1935 stand der Freiherr von Münchhausen als Senator der Dichter-Akademie einer Kommission vor, die darüber zu befinden hatte, wer das »beste« Weihelied zur »Elften Olympiade« geschrieben habe. Dieses Ehrenamt nahm der Dichter sehr ernst. Ein längeres gutachterliches Schriftstück, welches im Altenburger Archiv liegt, belegt dies.
Seit Mitte der dreißiger Jahre zog sich Münchhausen mehr und mehr aus dem politischen Tagesgeschäft zurück. Wenn er das nationalsozialistische System verteidigte, so tat er dies nicht selten wegen seiner Sozialpolitik. 1937 erregte er Aufsehen, als er sich in einer Rezension für verfemte Autoren einsetzte. Andererseits eliminierte er ältere lyrische Texte aus seinen Sammlungen, die stofflich auf die jüdische Kultur zurückgingen. Münchhausen war nach wie vor ein gefragter Publizist und Vortragsredner. Nicht selten, auch davon zeugen die Quellen, sprach er vor der Hitlerjugend.
Aus Anlass seines siebzigsten Geburtstages im März 1944 wurde Börries von Münchhausen mit Ehrungen überhäuft.

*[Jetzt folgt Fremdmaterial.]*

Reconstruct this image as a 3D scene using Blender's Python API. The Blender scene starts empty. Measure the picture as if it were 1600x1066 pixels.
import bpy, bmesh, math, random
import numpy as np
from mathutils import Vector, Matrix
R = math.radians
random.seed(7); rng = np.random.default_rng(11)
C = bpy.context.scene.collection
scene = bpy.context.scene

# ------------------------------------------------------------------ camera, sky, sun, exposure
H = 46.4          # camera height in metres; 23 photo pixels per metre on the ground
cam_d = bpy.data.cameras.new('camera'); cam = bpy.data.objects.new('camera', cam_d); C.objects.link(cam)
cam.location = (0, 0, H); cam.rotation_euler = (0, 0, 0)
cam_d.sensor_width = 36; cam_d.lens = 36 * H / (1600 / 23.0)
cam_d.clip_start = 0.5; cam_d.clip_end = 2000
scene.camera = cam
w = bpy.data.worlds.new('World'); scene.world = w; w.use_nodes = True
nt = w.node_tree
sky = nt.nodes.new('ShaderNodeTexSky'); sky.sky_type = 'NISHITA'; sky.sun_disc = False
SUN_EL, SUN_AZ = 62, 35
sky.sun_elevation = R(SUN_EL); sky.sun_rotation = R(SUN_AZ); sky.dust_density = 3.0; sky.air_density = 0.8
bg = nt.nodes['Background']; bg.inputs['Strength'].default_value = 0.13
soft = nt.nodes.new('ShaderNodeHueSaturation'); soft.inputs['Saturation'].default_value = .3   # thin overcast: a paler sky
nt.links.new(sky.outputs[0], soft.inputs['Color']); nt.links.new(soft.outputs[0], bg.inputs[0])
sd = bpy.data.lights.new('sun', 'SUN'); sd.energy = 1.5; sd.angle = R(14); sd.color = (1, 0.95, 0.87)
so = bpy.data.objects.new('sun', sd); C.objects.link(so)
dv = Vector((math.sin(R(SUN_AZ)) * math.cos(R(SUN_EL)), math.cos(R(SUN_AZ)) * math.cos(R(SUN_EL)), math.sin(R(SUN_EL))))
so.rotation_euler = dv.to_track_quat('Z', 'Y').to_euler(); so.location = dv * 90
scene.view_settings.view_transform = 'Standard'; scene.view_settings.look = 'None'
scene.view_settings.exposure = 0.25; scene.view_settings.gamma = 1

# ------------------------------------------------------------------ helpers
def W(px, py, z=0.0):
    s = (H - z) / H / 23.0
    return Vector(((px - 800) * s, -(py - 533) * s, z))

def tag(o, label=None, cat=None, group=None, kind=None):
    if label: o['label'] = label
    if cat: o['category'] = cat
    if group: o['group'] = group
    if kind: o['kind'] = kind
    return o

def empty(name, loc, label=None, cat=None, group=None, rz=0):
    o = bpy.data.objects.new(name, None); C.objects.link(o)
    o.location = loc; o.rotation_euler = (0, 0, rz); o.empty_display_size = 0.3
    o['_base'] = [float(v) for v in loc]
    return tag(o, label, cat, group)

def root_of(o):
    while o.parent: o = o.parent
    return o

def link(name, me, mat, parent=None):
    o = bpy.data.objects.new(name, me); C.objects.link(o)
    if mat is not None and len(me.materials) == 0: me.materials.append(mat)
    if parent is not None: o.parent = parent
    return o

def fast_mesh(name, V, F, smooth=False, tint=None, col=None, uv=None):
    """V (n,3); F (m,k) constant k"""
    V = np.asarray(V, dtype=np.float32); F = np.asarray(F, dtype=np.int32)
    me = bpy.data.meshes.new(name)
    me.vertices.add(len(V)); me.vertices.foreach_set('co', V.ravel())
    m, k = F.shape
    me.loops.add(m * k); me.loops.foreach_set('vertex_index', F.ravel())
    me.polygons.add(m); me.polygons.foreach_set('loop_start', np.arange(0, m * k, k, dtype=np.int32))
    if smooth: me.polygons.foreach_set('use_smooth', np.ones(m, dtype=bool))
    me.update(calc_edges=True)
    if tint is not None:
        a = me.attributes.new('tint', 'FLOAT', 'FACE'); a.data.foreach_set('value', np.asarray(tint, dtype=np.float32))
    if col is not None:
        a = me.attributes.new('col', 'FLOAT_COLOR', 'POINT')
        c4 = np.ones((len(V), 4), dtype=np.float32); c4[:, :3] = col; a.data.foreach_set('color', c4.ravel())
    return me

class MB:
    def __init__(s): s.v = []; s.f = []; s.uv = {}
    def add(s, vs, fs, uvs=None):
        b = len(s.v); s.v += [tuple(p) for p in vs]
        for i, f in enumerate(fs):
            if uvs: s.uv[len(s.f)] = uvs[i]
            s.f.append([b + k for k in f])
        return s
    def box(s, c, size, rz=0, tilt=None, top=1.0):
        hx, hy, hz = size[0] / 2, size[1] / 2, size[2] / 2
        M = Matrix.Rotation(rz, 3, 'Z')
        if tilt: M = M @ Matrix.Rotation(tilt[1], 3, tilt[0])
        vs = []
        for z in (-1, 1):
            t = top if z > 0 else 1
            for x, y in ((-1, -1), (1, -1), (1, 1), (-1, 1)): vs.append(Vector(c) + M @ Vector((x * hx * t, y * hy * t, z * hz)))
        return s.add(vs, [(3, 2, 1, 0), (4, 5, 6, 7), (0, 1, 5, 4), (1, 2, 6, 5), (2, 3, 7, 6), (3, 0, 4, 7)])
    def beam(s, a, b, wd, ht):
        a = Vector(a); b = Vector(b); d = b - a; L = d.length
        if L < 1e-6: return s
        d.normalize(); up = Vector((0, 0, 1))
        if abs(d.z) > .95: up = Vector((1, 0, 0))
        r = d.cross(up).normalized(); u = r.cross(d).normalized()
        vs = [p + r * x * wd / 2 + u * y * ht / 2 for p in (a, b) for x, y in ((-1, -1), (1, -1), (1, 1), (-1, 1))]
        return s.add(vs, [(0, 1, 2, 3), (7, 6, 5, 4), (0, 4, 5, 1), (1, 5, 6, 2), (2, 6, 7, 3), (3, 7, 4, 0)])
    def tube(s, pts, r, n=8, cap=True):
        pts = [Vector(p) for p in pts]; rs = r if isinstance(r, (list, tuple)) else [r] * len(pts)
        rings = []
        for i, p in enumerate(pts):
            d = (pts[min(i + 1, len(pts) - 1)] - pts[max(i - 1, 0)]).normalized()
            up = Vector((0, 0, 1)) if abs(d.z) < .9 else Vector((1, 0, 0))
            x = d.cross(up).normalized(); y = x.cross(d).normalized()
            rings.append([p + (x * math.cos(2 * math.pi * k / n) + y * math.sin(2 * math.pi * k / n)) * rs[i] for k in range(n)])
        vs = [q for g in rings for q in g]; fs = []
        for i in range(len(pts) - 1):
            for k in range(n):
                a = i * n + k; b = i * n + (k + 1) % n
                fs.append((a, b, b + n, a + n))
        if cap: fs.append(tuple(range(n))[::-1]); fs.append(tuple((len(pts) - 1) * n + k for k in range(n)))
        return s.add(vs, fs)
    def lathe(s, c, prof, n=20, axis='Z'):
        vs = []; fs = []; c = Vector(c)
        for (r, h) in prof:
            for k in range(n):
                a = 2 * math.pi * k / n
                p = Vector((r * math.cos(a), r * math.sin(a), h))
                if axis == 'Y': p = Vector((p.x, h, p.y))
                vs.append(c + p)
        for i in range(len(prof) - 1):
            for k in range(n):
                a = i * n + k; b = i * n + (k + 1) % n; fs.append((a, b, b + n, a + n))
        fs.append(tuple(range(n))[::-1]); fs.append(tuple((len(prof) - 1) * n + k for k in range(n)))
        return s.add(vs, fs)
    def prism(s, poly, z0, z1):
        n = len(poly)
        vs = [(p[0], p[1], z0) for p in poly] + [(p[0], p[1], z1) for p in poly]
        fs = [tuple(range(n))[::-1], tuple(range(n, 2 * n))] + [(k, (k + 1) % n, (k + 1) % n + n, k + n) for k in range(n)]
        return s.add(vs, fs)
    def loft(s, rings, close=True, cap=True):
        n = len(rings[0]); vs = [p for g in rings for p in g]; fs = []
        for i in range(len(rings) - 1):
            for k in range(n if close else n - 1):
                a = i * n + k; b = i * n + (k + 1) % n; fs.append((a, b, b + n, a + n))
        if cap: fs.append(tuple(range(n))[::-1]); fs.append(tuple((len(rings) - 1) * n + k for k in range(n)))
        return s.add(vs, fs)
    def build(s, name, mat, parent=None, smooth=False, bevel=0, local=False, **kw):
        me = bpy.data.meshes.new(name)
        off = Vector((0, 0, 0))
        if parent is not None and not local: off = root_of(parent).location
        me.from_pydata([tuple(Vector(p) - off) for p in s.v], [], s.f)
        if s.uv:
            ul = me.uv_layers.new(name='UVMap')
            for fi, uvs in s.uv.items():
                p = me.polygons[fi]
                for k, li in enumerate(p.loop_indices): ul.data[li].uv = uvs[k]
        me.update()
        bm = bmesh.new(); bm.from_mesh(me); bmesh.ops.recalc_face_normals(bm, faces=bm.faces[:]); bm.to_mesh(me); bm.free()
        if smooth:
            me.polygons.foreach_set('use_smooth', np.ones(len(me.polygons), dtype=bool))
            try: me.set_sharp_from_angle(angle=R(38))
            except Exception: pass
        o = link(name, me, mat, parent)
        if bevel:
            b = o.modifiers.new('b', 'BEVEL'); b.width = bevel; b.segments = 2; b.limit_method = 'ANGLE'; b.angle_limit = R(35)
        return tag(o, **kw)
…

Die Stadt Altenburg ernannte den Freiherren zu ihrem Ehrenbürger. Im Jahre 1999, anlässlich seines 125. Geburtstages, feierte die Stadt ihren Ehrenbürger durch eine Ausstellung im Schloss sowie eine Festveranstaltung im »Dichterhaus« Windischleuba. Auch eine Straße wurde nach dem Balladendichter benannt.

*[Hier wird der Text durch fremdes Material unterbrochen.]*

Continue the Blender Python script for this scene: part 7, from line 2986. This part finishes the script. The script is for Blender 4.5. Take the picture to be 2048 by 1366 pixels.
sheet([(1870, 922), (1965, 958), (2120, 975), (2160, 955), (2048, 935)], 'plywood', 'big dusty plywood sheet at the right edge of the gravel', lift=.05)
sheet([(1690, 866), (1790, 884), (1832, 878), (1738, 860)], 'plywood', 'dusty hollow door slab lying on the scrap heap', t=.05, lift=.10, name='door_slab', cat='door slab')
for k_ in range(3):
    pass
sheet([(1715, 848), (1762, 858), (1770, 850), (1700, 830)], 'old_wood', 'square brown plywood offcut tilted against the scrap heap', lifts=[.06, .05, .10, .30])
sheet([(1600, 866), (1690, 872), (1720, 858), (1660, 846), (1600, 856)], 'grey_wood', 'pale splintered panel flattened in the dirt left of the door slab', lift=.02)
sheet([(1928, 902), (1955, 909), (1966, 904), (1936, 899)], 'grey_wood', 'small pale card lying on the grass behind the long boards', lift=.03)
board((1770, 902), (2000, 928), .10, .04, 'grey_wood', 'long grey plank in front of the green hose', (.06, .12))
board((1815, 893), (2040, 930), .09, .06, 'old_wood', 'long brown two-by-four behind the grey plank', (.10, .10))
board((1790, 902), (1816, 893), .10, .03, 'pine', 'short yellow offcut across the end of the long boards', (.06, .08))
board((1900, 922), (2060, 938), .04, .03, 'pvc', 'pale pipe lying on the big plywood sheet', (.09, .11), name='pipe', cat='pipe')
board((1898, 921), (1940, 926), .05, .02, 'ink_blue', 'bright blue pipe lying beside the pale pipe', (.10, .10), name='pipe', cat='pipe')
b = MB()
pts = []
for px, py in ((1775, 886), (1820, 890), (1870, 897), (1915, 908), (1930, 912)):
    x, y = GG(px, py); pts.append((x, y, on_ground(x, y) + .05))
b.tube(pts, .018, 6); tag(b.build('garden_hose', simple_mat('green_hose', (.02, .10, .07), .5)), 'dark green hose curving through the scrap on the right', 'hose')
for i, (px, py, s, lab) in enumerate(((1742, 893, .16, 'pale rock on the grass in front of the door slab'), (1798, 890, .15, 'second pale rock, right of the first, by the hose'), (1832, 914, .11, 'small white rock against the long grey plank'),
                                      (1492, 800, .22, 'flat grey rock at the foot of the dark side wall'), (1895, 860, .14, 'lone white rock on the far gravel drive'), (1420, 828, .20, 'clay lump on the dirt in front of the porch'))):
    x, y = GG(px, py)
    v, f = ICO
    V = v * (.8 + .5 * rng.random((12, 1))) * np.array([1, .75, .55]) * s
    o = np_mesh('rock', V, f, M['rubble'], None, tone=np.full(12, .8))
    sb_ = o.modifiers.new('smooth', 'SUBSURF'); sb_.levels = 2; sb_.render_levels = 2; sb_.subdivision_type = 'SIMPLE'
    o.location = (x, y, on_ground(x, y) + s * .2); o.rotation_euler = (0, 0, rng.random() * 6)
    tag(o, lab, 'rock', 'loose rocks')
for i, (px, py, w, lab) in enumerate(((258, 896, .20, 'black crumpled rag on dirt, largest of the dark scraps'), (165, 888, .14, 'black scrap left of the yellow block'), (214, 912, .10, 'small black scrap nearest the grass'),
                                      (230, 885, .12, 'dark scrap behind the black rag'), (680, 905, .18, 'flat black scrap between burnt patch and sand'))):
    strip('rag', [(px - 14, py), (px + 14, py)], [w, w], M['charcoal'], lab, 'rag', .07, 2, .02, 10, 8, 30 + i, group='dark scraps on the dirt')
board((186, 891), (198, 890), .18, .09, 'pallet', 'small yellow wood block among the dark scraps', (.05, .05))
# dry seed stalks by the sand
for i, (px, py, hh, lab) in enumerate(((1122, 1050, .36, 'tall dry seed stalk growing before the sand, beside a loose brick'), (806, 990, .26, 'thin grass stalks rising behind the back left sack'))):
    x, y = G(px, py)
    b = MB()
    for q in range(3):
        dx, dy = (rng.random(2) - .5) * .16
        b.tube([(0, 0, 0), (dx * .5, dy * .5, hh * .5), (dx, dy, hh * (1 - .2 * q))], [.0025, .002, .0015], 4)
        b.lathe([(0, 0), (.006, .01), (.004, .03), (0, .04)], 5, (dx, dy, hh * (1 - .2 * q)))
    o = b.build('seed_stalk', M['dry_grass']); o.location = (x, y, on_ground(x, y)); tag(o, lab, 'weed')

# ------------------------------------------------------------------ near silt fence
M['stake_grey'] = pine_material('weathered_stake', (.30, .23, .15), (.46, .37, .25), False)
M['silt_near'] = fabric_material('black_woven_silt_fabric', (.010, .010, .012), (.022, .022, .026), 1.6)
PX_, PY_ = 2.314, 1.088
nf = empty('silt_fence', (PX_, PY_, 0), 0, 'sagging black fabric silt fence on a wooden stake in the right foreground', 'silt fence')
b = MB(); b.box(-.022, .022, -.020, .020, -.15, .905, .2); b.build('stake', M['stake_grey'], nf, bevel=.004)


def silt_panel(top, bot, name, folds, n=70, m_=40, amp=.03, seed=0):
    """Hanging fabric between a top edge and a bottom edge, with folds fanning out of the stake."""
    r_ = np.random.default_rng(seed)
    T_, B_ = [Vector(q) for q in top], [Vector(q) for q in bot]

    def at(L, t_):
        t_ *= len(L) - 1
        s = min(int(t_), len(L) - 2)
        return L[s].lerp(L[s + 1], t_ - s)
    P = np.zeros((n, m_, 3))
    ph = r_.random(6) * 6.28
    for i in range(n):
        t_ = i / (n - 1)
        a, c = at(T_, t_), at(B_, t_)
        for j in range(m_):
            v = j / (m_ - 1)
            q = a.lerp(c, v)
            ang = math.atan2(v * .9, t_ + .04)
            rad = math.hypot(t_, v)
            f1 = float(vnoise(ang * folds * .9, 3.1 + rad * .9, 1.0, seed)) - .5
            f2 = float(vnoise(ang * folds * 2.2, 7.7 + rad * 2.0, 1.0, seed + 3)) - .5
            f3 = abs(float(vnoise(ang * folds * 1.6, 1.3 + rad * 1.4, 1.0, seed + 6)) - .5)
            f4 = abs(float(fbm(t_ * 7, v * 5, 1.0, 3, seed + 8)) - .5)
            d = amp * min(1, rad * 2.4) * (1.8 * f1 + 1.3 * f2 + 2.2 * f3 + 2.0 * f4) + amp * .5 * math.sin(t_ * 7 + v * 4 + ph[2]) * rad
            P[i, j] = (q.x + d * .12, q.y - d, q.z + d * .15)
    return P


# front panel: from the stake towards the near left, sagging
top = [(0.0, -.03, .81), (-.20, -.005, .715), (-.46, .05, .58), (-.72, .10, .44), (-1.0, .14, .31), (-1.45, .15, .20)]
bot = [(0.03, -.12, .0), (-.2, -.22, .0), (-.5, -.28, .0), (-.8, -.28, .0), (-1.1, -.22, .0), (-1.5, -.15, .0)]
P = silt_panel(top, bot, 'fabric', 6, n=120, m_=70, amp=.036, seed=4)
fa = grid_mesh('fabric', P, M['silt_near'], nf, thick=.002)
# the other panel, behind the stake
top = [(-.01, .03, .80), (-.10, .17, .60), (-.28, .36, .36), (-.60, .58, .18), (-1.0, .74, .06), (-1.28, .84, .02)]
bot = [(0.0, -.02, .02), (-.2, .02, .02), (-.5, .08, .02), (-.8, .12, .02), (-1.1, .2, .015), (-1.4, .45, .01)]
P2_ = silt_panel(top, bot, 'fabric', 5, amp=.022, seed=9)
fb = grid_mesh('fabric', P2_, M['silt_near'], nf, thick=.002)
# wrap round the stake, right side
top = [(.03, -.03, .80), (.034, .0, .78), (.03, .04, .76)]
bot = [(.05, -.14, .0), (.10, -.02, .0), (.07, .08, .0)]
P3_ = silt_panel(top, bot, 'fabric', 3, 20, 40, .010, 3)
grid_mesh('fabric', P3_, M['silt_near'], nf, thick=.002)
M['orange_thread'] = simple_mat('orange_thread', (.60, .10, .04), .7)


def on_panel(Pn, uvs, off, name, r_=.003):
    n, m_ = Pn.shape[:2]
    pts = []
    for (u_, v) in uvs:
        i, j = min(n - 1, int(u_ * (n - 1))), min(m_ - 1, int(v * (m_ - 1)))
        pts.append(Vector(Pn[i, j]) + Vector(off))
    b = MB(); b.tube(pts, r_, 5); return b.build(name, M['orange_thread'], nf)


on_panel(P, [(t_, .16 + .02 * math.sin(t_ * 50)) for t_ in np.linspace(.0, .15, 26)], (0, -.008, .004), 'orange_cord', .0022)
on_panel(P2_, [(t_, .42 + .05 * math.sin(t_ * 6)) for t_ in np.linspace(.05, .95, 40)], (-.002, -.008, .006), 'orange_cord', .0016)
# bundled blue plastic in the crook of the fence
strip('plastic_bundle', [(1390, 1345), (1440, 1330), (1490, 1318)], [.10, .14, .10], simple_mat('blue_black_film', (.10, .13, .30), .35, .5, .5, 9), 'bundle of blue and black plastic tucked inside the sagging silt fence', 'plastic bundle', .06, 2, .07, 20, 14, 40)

Sein schmales Gesamtwerk erschien in den Jahren 1950–1953 in einer zweibändigen Auswahl in Stuttgart. Bis Mitte der sechziger Jahre des vorigen Jahrhunderts waren Münchhausens Balladen in Lesebüchern der alten Bundesrepublik nicht selten zu finden. Danach gerieten die Texte und ihr Autor weitestgehend in Vergessenheit. Marcel Reich-Ranicki brachte den Freiherren von Münchhausen erneut ins Gespräch, als er zwei seiner Balladen in den vieldiskutierten Literatur-Kanon aufnahm. Der Dichternachlass, der bis 1991 im Archiv der Jenaer Universität lag, befindet sich nunmehr in Göttingen.